Vous allez me dire que c’est devenu une obsession. Pourquoi le nier ? Je ne pense plus qu’à ça, rien d’autre qu’à ça. Ce manuscrit, je ne me résous pas à le perdre. Je remuerai ciel et terre, pour le retrouver. Ce n’est pas un ordinateur qu’on m’a volé, c’est une partie de mon âme qu’on m’a arrachée.
Le plus dur, c’est de s’imaginer qu’il est là quelque part dans Conakry, à quelques mètres de moi peut-être dans un taudis, dans un bureau, dans un bungalow ou qui sait, dans le coffre d’un lieu hautement sécurisé.
Le plus révoltant, c’est de se dire que ce truc ne servira à rien pour celui qui l’a volé ; que ce tas de papiers n’a de sens que dans mes mains à moi. Moi seul peux le finaliser, moi seul peux le rendre lisible en lui donnant sa forme définitive. Moi seul peux le confier à un éditeur afin qu’il soit mis à la disposition du public. Celui qui me l’a dérobé ne pourra ni le vendre ni le consommer, ni le mettre à la banque ni en faire une médaille.
Mais peut-être que sa seule et unique ambition, c’est de nuire pour nuire, de faire mal pour le simple plaisir de faire mal dans notre société archi-déshumanisée où la haine est féroce et gratuite où, comme me le disait un jour un compatriote plein d’humour et de dépit : « Chez nous, les gens ne prient pas pour entrer au paradis mais pour que la foudre tombe sur la case du voisin ».

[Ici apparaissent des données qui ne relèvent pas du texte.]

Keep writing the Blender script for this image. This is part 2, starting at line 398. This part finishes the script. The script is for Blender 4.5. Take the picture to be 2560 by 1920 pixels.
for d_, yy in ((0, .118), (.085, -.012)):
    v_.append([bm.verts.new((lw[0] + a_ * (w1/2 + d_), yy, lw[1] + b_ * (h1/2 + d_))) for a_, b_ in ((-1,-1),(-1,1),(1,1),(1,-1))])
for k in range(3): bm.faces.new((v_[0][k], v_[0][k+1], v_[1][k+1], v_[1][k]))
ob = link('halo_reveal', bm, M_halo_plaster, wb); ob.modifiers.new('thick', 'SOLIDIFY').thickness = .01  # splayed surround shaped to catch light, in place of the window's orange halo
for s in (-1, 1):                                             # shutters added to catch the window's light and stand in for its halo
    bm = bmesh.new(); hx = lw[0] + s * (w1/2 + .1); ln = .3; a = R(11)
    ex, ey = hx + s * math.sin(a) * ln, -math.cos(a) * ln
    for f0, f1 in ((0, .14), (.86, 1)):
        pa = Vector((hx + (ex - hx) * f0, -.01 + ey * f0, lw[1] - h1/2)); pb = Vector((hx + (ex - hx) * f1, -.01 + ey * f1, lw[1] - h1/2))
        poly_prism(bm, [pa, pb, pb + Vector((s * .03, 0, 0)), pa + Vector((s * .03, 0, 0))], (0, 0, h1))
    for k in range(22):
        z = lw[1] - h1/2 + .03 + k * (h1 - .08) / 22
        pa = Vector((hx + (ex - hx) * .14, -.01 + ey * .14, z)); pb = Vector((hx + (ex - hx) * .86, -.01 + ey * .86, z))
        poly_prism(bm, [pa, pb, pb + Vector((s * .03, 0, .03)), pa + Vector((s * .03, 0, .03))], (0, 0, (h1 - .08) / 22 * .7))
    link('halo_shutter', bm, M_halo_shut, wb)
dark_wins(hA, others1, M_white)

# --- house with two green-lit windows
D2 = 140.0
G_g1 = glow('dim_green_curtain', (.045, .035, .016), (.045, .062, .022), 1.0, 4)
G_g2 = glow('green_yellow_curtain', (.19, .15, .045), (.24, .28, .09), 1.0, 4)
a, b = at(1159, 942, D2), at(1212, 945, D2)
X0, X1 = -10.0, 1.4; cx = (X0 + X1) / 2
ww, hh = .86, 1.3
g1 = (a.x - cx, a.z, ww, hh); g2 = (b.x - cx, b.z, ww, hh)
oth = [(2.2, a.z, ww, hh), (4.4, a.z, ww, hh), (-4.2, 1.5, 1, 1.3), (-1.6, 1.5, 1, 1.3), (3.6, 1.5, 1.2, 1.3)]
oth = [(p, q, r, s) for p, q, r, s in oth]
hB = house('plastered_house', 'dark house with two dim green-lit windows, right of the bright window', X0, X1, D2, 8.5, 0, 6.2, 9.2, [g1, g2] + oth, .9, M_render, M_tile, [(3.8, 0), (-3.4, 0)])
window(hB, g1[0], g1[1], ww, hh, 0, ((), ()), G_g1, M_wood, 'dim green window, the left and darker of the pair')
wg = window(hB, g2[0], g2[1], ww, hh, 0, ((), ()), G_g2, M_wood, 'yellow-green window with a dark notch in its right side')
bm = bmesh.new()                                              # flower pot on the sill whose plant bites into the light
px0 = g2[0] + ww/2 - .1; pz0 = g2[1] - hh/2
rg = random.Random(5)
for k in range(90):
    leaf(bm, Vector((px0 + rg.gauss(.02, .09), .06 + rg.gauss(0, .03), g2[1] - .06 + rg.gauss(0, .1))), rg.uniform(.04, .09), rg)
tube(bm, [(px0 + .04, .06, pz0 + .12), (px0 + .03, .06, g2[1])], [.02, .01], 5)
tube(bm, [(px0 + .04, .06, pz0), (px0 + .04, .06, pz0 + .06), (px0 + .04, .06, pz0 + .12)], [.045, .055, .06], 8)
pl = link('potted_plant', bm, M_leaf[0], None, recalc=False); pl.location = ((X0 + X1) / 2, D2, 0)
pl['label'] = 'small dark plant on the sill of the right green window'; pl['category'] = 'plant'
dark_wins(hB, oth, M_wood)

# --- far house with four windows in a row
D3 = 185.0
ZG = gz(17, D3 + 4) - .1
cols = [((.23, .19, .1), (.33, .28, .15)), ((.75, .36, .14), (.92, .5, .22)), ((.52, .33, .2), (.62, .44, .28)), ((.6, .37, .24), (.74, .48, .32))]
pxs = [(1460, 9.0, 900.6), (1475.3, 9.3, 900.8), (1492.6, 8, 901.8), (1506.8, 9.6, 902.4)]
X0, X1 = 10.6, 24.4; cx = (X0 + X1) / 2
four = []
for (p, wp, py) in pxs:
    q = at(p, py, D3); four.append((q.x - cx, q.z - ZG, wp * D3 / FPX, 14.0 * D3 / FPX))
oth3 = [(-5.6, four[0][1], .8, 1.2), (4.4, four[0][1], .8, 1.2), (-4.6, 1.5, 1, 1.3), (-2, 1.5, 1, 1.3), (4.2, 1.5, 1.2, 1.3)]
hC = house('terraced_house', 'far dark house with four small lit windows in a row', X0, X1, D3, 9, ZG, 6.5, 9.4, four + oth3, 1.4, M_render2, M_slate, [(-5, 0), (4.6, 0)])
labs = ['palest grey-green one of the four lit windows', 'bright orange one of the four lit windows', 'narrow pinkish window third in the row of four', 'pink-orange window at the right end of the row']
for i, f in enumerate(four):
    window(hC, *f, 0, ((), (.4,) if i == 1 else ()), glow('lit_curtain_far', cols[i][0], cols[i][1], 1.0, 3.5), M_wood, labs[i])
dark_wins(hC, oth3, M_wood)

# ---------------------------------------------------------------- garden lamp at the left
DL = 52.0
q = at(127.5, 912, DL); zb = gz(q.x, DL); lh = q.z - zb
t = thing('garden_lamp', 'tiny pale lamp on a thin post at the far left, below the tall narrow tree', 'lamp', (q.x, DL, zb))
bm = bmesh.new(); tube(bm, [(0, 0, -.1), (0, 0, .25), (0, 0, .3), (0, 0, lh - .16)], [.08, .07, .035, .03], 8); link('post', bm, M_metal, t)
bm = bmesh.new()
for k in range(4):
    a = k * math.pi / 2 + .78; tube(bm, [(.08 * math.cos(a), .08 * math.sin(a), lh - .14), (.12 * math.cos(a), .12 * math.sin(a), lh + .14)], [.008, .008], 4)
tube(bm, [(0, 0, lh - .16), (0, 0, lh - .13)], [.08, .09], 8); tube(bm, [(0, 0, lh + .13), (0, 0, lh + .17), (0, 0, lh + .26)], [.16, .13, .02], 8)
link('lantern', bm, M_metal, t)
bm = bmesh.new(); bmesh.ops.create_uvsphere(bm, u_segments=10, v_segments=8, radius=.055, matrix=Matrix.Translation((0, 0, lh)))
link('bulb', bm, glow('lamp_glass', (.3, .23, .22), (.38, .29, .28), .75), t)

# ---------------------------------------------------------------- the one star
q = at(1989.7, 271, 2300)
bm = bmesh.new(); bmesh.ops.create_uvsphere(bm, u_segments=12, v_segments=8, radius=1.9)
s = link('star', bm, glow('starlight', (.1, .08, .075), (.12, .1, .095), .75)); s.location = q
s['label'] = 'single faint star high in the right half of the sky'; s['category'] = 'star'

Je ne sais pas si ce malfaiteur a agi de lui-même ou s’il a reçu des ordres. Je ne sais pas s’il s’appelle Paul ou Jacques ou Séraphin ou Mohamed. Dans l’état où je suis, mon esprit en feu ne peut s’appuyer que sur deux hypothèses :
-C’est peut-être un petit délinquant affamé et inculte comme le sont la majorité de nos gamins. Le petit gars du quartier qui n’a jamais touché un clavier et qui ne sait pas ce que manuscrit veut dire. A celui-là, je dis simplement ceci : « Si tu me rends mon manuscrit, non seulement je te laisse l’ordinateur, mais je t’offre en plus la somme de 10 000 000 FG » Et je jure devant Dieu et devant les hommes que tout cela se fera dans l’impunité et dans la discrétion les plus totales. Je n’irai ni à la police ni à la gendarmerie ni au tribunal.
-ou alors, un homme qui a été à l’école et qui est diplômé, voire même officier ou universitaire. Celui-là, je lui demande de prendre ses responsabilités en son âme et conscience. Je lui demande de laisser à d’autres (à Hitler ou à Goebbels par exemple) le soin de brûler un livre ou de faire disparaître un manuscrit. Je lui dis que l’acte qu’il a commis est un crime qui dépasse ma pauvre personne, c’est un crime contre le patrimoine national, c’est un coup de poignard contre la culture guinéenne.
En effet, depuis Camara Laye, son père fondateur, la littérature guinéenne d’expression française a, dans des conditions dantesques (plus infernales que celles de la plupart de ses consœurs africaines) réussi à bâtir une œuvre qui relève depuis longtemps du patrimoine national au même titre que les mélodies de Kouyaté Sory Kandia ou que les rythmes du Bembeya Jazz. Y toucher, c’est toucher à l’âme-même du pays. Personne n’a le droit de profaner le legs national. Personne n’a le droit de priver les Guinéens (les générations montantes en particulier) d’un livre qui leur est destiné en priorité.
Cette triste affaire ne me concerne pas seul. Elle nous concerne tous. Il serait déshonorant pour le pays tout entier qu’un de nos romans disparaisse là sous nos yeux impuissants par la cupidité de quelques-uns ou par l’insondable méchanceté de quelques autres.
Ce roman, c’est trois ans de travail, des centaines de nuits blanches ! Je vous demande à tous de m’aider. Je demande à l’Etat d’user de ses puissants moyens d’investigation pour me retrouver mon ordinateur et le précieux document qui s’y trouve. Après tout, son rôle ne se limite pas à protéger les citoyens, il consiste aussi à protéger le patrimoine national. Et qu’on le veuille ou non, la littérature guinéenne est une part irréfutable de ce patrimoine.